Given task ->
Type out the material below exactly.

Records for processing ->
□ □ □ □

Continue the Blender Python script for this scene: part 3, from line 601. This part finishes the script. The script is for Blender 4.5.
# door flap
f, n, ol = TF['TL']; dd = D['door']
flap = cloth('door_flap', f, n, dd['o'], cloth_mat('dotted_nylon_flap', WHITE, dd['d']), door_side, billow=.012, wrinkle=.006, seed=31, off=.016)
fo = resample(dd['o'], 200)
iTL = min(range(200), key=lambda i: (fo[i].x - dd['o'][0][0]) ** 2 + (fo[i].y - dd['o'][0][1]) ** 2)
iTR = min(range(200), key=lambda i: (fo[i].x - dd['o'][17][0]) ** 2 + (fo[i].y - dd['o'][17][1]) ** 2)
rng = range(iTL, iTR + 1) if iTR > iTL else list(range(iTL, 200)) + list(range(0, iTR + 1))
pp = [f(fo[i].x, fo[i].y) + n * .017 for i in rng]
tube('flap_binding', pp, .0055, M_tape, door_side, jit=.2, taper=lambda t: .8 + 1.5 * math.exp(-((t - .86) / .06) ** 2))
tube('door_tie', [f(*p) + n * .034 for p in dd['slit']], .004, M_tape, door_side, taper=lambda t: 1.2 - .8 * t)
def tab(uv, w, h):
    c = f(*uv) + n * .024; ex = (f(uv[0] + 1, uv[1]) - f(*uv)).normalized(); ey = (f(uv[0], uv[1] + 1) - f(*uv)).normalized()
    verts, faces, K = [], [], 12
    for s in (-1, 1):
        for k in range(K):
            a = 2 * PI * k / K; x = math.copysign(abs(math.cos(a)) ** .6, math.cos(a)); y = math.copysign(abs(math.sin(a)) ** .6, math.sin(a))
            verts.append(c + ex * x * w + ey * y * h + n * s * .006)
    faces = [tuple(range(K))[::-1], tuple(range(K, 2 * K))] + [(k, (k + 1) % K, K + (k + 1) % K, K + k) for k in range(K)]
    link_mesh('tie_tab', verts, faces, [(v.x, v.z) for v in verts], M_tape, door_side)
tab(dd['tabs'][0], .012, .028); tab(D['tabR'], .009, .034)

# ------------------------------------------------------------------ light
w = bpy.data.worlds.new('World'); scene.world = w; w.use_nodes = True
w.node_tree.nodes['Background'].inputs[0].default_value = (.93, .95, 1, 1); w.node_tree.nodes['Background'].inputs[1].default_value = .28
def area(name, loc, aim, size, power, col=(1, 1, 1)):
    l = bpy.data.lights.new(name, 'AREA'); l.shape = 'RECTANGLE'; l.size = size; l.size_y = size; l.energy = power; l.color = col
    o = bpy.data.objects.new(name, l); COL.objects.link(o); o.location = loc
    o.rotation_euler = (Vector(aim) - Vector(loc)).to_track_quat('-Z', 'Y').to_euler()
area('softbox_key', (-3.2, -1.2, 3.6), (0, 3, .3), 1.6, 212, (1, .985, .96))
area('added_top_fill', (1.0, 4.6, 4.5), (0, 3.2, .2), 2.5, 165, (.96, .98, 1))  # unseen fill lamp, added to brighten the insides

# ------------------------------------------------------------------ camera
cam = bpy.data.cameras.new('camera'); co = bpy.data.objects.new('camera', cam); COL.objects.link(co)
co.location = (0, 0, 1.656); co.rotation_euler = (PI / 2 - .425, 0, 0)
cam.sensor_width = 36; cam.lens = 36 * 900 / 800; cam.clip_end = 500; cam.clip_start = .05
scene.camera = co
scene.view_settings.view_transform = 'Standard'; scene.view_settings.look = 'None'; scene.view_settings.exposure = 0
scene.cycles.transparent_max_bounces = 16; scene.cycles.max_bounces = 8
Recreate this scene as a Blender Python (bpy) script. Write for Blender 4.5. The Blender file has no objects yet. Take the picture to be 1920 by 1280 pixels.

□ □ □ □

The answer ->
Continue the Blender Python script for this scene: part 3, from line 601. This part finishes the script. The script is for Blender 4.5.
# door flap
f, n, ol = TF['TL']; dd = D['door']
flap = cloth('door_flap', f, n, dd['o'], cloth_mat('dotted_nylon_flap', WHITE, dd['d']), door_side, billow=.012, wrinkle=.006, seed=31, off=.016)
fo = resample(dd['o'], 200)
iTL = min(range(200), key=lambda i: (fo[i].x - dd['o'][0][0]) ** 2 + (fo[i].y - dd['o'][0][1]) ** 2)
iTR = min(range(200), key=lambda i: (fo[i].x - dd['o'][17][0]) ** 2 + (fo[i].y - dd['o'][17][1]) ** 2)
rng = range(iTL, iTR + 1) if iTR > iTL else list(range(iTL, 200)) + list(range(0, iTR + 1))
pp = [f(fo[i].x, fo[i].y) + n * .017 for i in rng]
tube('flap_binding', pp, .0055, M_tape, door_side, jit=.2, taper=lambda t: .8 + 1.5 * math.exp(-((t - .86) / .06) ** 2))
tube('door_tie', [f(*p) + n * .034 for p in dd['slit']], .004, M_tape, door_side, taper=lambda t: 1.2 - .8 * t)
def tab(uv, w, h):
    c = f(*uv) + n * .024; ex = (f(uv[0] + 1, uv[1]) - f(*uv)).normalized(); ey = (f(uv[0], uv[1] + 1) - f(*uv)).normalized()
    verts, faces, K = [], [], 12
    for s in (-1, 1):
        for k in range(K):
            a = 2 * PI * k / K; x = math.copysign(abs(math.cos(a)) ** .6, math.cos(a)); y = math.copysign(abs(math.sin(a)) ** .6, math.sin(a))
            verts.append(c + ex * x * w + ey * y * h + n * s * .006)
    faces = [tuple(range(K))[::-1], tuple(range(K, 2 * K))] + [(k, (k + 1) % K, K + (k + 1) % K, K + k) for k in range(K)]
    link_mesh('tie_tab', verts, faces, [(v.x, v.z) for v in verts], M_tape, door_side)
tab(dd['tabs'][0], .012, .028); tab(D['tabR'], .009, .034)

# ------------------------------------------------------------------ light
w = bpy.data.worlds.new('World'); scene.world = w; w.use_nodes = True
w.node_tree.nodes['Background'].inputs[0].default_value = (.93, .95, 1, 1); w.node_tree.nodes['Background'].inputs[1].default_value = .28
def area(name, loc, aim, size, power, col=(1, 1, 1)):
    l = bpy.data.lights.new(name, 'AREA'); l.shape = 'RECTANGLE'; l.size = size; l.size_y = size; l.energy = power; l.color = col
    o = bpy.data.objects.new(name, l); COL.objects.link(o); o.location = loc
    o.rotation_euler = (Vector(aim) - Vector(loc)).to_track_quat('-Z', 'Y').to_euler()
area('softbox_key', (-3.2, -1.2, 3.6), (0, 3, .3), 1.6, 212, (1, .985, .96))
area('added_top_fill', (1.0, 4.6, 4.5), (0, 3.2, .2), 2.5, 165, (.96, .98, 1))  # unseen fill lamp, added to brighten the insides

# ------------------------------------------------------------------ camera
cam = bpy.data.cameras.new('camera'); co = bpy.data.objects.new('camera', cam); COL.objects.link(co)
co.location = (0, 0, 1.656); co.rotation_euler = (PI / 2 - .425, 0, 0)
cam.sensor_width = 36; cam.lens = 36 * 900 / 800; cam.clip_end = 500; cam.clip_start = .05
scene.camera = co
scene.view_settings.view_transform = 'Standard'; scene.view_settings.look = 'None'; scene.view_settings.exposure = 0
scene.cycles.transparent_max_bounces = 16; scene.cycles.max_bounces = 8
Recreate this scene as a Blender Python (bpy) script. Write for Blender 4.5. The Blender file has no objects yet. Take the picture to be 1920 by 1280 pixels.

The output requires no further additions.